How a language’s effect on an audience’s perception of the future could prove instrumental in a successful business pitch

When a language blurs the present and the future, the prospect of a future reward becomes more enticing

How languages create differing perceptions of the proximity of the future can influence investment decisions, a new study finds.

Co-authored by Professor Vangelis Souitaris of Bayes Business School, the research paper, ‘Closeness of the future: Influence of language future-time reference on individual behaviour’, investigates whether variations in the language characteristic known as Future-Time Reference (FTR) can influence future behaviour.

FTR refers to how the perception of the relative distance of future events is affected by language. The study looks at investment decisions on crowdfunding for entrepreneurial ventures to estimate any effect.

Two complementary studies were conducted to test the authors’ language-based crowdfunding investment model.

Initial testing on crowdfunding

The first tested the main effect of language on the volume of crowdfunding, utilising data on crowdfunding investments in 53 countries.

It finds that countries with a weak-future language, that is one which creates the perception of a future barely distinguishable from the present, engage more heavily in crowdfunding entrepreneurial ventures than those countries where a strong-future language is prevalent.

Chinese is an example of a weak-future language that is used in the study, with English being an example of a strong-future language.

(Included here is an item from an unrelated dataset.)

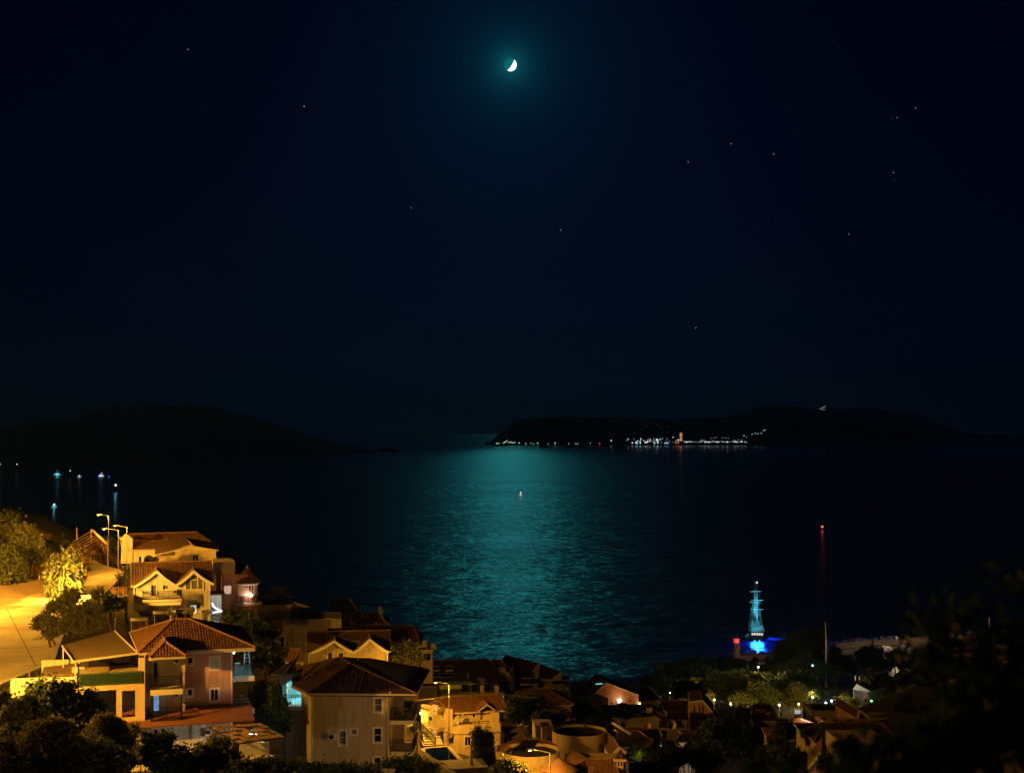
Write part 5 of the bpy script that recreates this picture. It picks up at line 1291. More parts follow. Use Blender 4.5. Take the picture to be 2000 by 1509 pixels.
x1 = f.uz(845, 1270)[0]; zt = f.uz(830, 1270)[1]
h.shell('wall', W_CREAM, 0, x1, 0, 5, -3, zt, front=[f.rect((820,1275,842,1290))]); f.window(f.rect((820,1275,842,1290)), GLASS, cols=2)
h.box('roof_slab', TRIM, -.4, x1+.3, -.5, 5.2, zt+.003, zt+.22); u = f.uz(846, 1265)[0]; h.box('chimney', W_CREAM, u-.35, u+.35, .8, 1.6, zt, f.uz(846, 1257)[1]); u = f.uz(820, 1256)[0]; h.box('roof_room', W_CREAM, u-.5, u+1.0, 2, 4, zt+.22, f.uz(820, 1254)[1])

# ---- second twin-gabled house
h, f, x1, ze, zr = twin_house('twin_gabled_house', 'dim grey beige house with two gables above the big beige house roof', 602, 160, 6, 1310,
    dict(right=758, eave=1272, ridge=1233, gables=[(606,690,653,1250), (692,757,722,1247)], tri=[((704,736),(1254,1261,1281))],
         holes=[((640,1273,650,1290), CURTAIN, 1), ((660,1274,671,1283), CURTAIN, 2)]), W_BEIGE, TILE_D, False)
g = Face(h, 0, 0, R(-90)); MB().lathe([(.55, -.02), (.62, -.02), (.62, .06), (.55, .06)], 20).build('round_niche', TRIM, h.e).location = (-.03, 3.75, zr-1.6)
h.e.children[-1].rotation_euler = (0, R(90), 0)
k, *_ = simple_house('lean_to', 'small tiled lean-to at the foot of the grey beige gable', 157, 6, ((556,1292),(594,1294)), ((566,1268),(588,1268)), 2.5, 4, W_BEIGE, TILE_B, ridge_back=False, cat='lean-to')

# ================================================================== BIG BEIGE HOUSE
h = House('beige_house', 'big plain beige house with dark ribbed roof and cyan lit side porch', 608, 112, -2, P(608, 1503, 112).z)
f = h.front; xr = f.uz(760, 1420)[0]; ze = f.uz(690, 1353)[1]; dep = 11
hr = [(731,1363,746,1389), (730,1421,745,1449), (685,1423,697,1433), (662,1426,676,1454), (730,1478,744,1503)]
ho = [f.rect(r) for r in hr]
mb = MB(); f.panel(mb, 0, xr, -4, ze, ho); Face(h, xr, 0, R(90)).panel(mb, 0, dep, -4, ze, [(.7, 1.7, ze-2.6, ze-.5), (2.2, 3.6, ze-2.6, ze-.5), (.7, 2.2, ze-5.4, ze-3.3)])
zP0, zP1 = f.uz(575, 1389)[1], f.uz(575, 1320)[1]
Lf = Face(h, 0, 0, R(-90)); Lf.panel(mb, -2.6, 0, -4, ze)
mb.build('wall', W_BEIGE, h.e)
for q, c, m in zip(ho, (1, 1, 1, 1, 1), (CURTAIN, GLASS, GLASS, CURTAIN, GLASS)): f.window(q, m, cols=c, rows=2, surround=.13, sill=True)
for q in [(.7, 1.7, ze-2.6, ze-.5), (2.2, 3.6, ze-2.6, ze-.5), (.7, 2.2, ze-5.4, ze-3.3)]: Face(h, xr, 0, R(90)).window(q, GLASS, cols=1, name='balcony_door')
ac_unit(h, f, (641,1430,660,1443), 'dark air conditioner beside the lower door window of the big beige house')
for u in (.12, xr-.12): MB().tube((u, -.07, -3), (u, -.07, ze), .045).build('drainpipe', TRIM, h.e)
# left: slanted side wall, porch recess lit cyan, far wing
fs = h.face(0, 2.6, 0); xl = fs.uz(560, 1350)[0]; fw = h.face(0, 4.6, 0); xw = fw.uz(541, 1340)[0]; xw1 = fw.uz(559.5, 1340)[0]
mb = MB(); xs = h.face(0, 2.6, 0).uz(588, 1350)[0]
mb.poly((xs, 2.6, -4), (0, 0, -4), (0, 0, ze), (xs, 2.6, ze)); q0 = Vector((xs, 2.6, 0)).lerp(Vector((0, 0, 0)), .45)
mb.build('corner_wall', W_BEIGE, h.e)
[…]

Second study with bilingual students

The second study involved 77 bilingual Chinese students and was conducted to establish that the first study’s findings were driven by linguistic rather than cultural differences. It finds that these bilingual individuals were more likely to invest following a pitch in a weak-future language pitch than one delivered in a strong-future language.

Overall findings

The effect of language can therfore be said to dominate the stable effect of national culture.
Professor Souitaris said:

“The research finds that the way spoken language is structured has an effect on our behaviour, over and above cultural characteristics.”

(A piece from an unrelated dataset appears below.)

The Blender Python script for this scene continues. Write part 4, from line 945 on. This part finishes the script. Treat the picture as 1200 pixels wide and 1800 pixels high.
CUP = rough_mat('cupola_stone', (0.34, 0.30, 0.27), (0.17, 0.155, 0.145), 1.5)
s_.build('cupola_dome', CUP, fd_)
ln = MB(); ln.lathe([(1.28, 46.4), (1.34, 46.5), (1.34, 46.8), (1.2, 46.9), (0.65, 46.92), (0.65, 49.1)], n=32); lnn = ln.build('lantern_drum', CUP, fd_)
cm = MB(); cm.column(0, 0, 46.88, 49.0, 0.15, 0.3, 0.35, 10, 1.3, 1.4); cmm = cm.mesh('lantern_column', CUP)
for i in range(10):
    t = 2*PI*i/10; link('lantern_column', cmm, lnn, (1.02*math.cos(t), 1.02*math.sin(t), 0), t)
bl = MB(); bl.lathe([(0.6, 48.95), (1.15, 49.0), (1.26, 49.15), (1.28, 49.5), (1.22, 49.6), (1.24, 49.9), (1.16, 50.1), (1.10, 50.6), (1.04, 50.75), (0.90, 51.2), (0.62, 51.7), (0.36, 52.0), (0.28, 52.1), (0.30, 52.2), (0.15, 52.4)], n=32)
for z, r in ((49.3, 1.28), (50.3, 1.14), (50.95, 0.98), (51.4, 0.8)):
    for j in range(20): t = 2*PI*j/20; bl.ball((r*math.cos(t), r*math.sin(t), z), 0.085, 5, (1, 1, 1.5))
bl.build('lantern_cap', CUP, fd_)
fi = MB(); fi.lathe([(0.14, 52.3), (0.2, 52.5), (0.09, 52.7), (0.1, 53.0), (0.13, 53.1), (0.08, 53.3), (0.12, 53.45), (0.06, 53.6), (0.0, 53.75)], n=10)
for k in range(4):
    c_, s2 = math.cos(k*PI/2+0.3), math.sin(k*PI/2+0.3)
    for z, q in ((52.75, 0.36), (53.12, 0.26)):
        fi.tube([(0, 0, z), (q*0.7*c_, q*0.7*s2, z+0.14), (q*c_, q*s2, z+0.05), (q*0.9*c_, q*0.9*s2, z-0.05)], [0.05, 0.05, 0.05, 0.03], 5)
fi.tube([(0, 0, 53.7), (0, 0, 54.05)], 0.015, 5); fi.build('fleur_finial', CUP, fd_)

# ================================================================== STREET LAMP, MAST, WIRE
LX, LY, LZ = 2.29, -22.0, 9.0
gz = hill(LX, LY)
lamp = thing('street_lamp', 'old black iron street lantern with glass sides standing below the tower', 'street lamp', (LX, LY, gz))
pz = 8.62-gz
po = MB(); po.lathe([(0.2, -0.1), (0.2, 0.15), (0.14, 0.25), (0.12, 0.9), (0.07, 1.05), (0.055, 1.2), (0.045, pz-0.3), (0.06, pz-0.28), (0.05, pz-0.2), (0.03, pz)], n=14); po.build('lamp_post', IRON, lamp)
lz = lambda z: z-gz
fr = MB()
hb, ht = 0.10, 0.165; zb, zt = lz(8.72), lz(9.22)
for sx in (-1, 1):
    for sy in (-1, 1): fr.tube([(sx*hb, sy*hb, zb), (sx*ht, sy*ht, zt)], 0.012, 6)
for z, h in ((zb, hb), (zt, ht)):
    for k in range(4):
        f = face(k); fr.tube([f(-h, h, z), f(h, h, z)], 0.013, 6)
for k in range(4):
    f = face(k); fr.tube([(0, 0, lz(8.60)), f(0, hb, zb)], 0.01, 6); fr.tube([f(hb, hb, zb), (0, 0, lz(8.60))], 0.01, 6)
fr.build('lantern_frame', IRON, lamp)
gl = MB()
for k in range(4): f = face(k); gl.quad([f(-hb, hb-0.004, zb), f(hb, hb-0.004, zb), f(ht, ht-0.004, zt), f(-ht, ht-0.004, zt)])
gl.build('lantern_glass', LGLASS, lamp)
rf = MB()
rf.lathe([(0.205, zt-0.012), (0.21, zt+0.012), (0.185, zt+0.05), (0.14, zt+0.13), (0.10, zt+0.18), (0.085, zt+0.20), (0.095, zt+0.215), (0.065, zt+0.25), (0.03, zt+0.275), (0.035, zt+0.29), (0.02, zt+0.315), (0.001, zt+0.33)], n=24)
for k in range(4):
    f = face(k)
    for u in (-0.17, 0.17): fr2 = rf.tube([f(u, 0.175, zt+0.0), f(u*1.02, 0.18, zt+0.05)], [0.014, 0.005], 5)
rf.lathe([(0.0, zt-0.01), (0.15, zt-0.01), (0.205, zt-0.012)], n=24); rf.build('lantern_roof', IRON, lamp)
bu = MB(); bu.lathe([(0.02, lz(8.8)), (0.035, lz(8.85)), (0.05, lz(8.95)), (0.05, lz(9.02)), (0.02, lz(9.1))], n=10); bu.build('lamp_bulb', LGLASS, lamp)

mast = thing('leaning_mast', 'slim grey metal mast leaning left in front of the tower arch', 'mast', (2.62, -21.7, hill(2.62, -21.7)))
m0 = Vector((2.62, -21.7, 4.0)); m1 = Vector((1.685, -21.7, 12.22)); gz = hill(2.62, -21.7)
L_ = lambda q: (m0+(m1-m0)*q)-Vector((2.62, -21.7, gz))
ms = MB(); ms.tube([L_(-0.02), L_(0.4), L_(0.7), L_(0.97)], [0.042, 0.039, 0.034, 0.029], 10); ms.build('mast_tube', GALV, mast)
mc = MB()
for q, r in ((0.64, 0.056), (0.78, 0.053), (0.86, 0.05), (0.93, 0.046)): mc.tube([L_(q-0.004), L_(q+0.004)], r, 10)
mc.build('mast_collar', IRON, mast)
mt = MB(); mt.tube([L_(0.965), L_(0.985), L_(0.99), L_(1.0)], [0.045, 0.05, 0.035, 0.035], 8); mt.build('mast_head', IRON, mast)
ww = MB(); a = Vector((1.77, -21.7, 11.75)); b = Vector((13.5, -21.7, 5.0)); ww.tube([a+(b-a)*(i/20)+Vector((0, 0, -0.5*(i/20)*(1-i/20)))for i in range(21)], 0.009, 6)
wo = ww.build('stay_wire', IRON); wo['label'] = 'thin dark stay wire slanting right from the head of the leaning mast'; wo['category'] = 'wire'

“The overall study demonstrates that the perception among weak-future speakers of a future that is close, results in the future assuming greater psychological importance, which increases the higher present value of a future reward. This in turn inspires higher current investment.

“It therefore contributes to the entrepreneurship literature by linking entrepreneurial finance to a linguistic perspective of entrepreneurship.”

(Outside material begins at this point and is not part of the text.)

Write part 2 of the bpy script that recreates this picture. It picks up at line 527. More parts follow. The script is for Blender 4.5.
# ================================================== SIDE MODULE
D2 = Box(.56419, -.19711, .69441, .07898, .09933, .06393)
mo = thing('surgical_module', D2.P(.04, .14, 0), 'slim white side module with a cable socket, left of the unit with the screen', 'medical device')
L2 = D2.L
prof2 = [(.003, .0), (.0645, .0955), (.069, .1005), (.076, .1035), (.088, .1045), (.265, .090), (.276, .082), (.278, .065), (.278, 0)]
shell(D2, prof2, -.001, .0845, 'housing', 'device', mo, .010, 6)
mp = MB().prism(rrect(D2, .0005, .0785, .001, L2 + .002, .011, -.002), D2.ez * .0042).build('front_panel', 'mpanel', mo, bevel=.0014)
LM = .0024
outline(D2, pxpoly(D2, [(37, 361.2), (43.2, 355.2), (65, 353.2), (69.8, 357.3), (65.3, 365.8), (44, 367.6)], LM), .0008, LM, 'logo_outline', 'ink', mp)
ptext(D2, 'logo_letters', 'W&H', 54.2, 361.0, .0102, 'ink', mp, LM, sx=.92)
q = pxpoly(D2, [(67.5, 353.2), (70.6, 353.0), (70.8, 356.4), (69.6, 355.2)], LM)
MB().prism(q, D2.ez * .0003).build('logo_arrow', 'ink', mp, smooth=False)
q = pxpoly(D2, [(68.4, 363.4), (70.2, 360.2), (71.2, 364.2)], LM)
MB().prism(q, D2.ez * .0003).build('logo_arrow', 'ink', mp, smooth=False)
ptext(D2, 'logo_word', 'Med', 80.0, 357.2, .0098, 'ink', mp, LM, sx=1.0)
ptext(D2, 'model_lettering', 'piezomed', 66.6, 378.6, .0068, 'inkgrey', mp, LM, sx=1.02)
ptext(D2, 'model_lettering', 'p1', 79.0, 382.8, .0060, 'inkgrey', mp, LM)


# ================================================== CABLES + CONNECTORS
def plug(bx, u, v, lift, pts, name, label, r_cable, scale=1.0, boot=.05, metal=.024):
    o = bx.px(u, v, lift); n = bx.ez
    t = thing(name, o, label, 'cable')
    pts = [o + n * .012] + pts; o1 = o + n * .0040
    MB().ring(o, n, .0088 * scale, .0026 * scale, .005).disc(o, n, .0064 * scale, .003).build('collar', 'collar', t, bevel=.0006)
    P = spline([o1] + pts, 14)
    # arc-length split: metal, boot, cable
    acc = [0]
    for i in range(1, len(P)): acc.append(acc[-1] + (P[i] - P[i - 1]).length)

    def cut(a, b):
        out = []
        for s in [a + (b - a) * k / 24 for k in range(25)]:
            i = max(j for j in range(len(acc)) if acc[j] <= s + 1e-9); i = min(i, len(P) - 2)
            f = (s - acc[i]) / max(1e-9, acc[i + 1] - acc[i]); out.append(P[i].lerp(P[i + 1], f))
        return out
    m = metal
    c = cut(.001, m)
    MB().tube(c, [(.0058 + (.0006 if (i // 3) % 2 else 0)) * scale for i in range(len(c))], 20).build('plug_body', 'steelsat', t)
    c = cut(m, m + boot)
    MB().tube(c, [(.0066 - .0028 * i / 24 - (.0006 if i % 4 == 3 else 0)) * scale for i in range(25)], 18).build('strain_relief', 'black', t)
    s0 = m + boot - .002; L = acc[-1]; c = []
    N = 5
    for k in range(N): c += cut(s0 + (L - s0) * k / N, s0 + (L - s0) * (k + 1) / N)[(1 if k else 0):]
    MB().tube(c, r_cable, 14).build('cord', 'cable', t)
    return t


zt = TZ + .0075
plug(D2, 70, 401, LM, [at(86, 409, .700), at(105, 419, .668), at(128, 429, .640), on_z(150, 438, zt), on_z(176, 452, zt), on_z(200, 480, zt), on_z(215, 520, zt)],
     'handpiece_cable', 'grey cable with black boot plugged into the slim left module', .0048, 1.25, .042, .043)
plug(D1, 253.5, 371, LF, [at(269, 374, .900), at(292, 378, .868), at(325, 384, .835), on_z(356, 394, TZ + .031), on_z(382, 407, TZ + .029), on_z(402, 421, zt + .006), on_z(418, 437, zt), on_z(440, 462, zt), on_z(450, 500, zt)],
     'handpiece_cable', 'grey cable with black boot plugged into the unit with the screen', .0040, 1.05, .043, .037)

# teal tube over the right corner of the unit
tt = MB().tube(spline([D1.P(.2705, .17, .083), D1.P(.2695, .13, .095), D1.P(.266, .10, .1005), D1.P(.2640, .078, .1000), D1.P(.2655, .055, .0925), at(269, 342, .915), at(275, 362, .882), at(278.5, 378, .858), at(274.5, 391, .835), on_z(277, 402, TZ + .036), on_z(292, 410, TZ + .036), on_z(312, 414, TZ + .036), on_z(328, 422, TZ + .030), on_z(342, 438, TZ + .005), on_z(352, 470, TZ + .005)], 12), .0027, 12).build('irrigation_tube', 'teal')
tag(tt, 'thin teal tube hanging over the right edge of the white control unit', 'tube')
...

The study ‘Closeness of the future: Influence of language future-time reference on individual behaviour’ is published in the Journal of Business Venturing Insights.


About Professor Vangelis Souitaris

Vangelis Souitaris is a Professor of Entrepreneurship at Bayes Business School. He founded the Entrepreneurship group at Bayes and is the subject-group leader. He joined Bayes in 2004 and became the school's youngest full professor in 2006 (age 34). In 2011, he was recognised as one of the top 40 business school professors under 40 years old, by the online business education magazine Poets and Quants. As the PhD director (2011-15) he has instrumental in the academic transformation of the Bayes PhD programme (extending the duration to 4 years, introducing formal training and scholarships).

Vangelis specialises in behavioural and social aspects of technology entrepreneurship. His sociologically driven work includes studies on institutional and network influences on technology enterprise. Currently he focuses on 3 specific areas: 1) behavioural aspects of entrepreneurial decision making, 2) entrepreneurial finance and 3) academic entrepreneurship.